MANY OF PONYTAIL’S NARRATIVES revolved around dating, with her focus on her main beau, Donald Dawson. By high school hallway lockers she tells him: “Of course I’ll love you forever, Donald. … Well, at least until someone with a better car comes along!”

            Newspapers liked Ponytail because it attracted younger readers, Greg Beda, who is writing a biography of Holley, said in a phone interview with Sedaca.

            Although Emmy Lou and Penny predated Ponytail in focusing on American teenagers, Holley’s dialogue was often considered the most authentic.

            In 1963, he revealed on the television game show “To Tell the Truth” that he conducted field research by chatting up teenagers at pizza parlors and attending dances. He subscribed to publications like Teen Beat and Seventeen and even went back to his own high school to sit in on classes, he told John Province in an interview in Hogan’s Alley. He also wove his own family members into the story lines.

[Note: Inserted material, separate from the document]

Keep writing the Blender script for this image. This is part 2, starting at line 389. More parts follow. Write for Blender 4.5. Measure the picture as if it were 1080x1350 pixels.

            “Ponytail’s boyfriend, Donald, was our brother Donald; Ponytail’s father was like our dad,” his sister, Donna Roberts, said in an interview. “He drew on those memories.”

            Ponytail wasn’t Holley’s only work. He continued moonlighting. He drew characters for Gold Key Comics’ Looney Tunes and Porky Pig books during the 1970s, and succeeded Greg Walker in drawing the Bugs Bunny newspaper comic from 1980 to 1988.         

            By 1988, the number of newspapers still publishing Ponytail had dwindled.

            “These things have a life to them,” Holley said. “They build, reach a peak, and eventually peter out. I realized I wasn’t doing an Archie that was going to outlive its creator. I had about 300 papers for most of the run, and I learned that panel cartoons didn’t stay fixed the way strips did. They float around and appear in different places in the newspaper, and that’s how you lose your readership.

            “Bill Yates [King’s comics editor] phoned me,” Holly continued. “He was very nice but said, ‘Lee, I’ve been looking at the client list, and it’s not what it once was. How are you fixed?’

            “I knew it was coming and said, ‘Bill, there’s nothing you need to be concerned about. If you want to pull the plug, it’s okay with me.’”

            Holly had invested widely and very successfully in real estate. He said his income from Ponytail was down to around $20,000 a year, but he “didn’t need a dime of it. The cartoon didn’t take much time, so I’d just kept doing it.”

            Yates pulled the plug, and Ponytail ended with the October 15, 1988 release.

            What Holley enjoyed most about his career was the freedom it gave him, he told Province.

            “There was no one telling me what to do,” he said. “I had deadlines, but other than that I was on my own. It really wasn’t work to me.”

            In addition to his career and love of drawing, the Montrey Herald’s obit noted, Holley had a passion for flying. He loved to fly his own plane, and enjoyed flying over the Monterey Bay. One of his favorite experiences was renting a plane in New Zealand and flying from the North Island to South Island.

            Holley was also an avid runner. He ran over 50 marathons, including ten Boston Marathons. In addition to running, Lee loved playing tennis, and would spend hours on the courts whether at Seascape or the Palm Springs Tennis Club. Lee also enjoyed traveling and was ardent reader, especially anything pertaining to WWII history.

            Lee truly enjoyed life, the Herald said, and enjoyed making others happy. He took great pleasure in doing sketches for anyone who asked, whether it was for single person or for a class full of children.

 

In addition to Matthew Sedacca’s report in the New York Times and an obit in the Monterey Herald, I’ve relied for this fond farewell mostly upon Holley’s own words, recorded in Pocket Full of Dennis the Menace by Mark Arnold (pp. 64-78).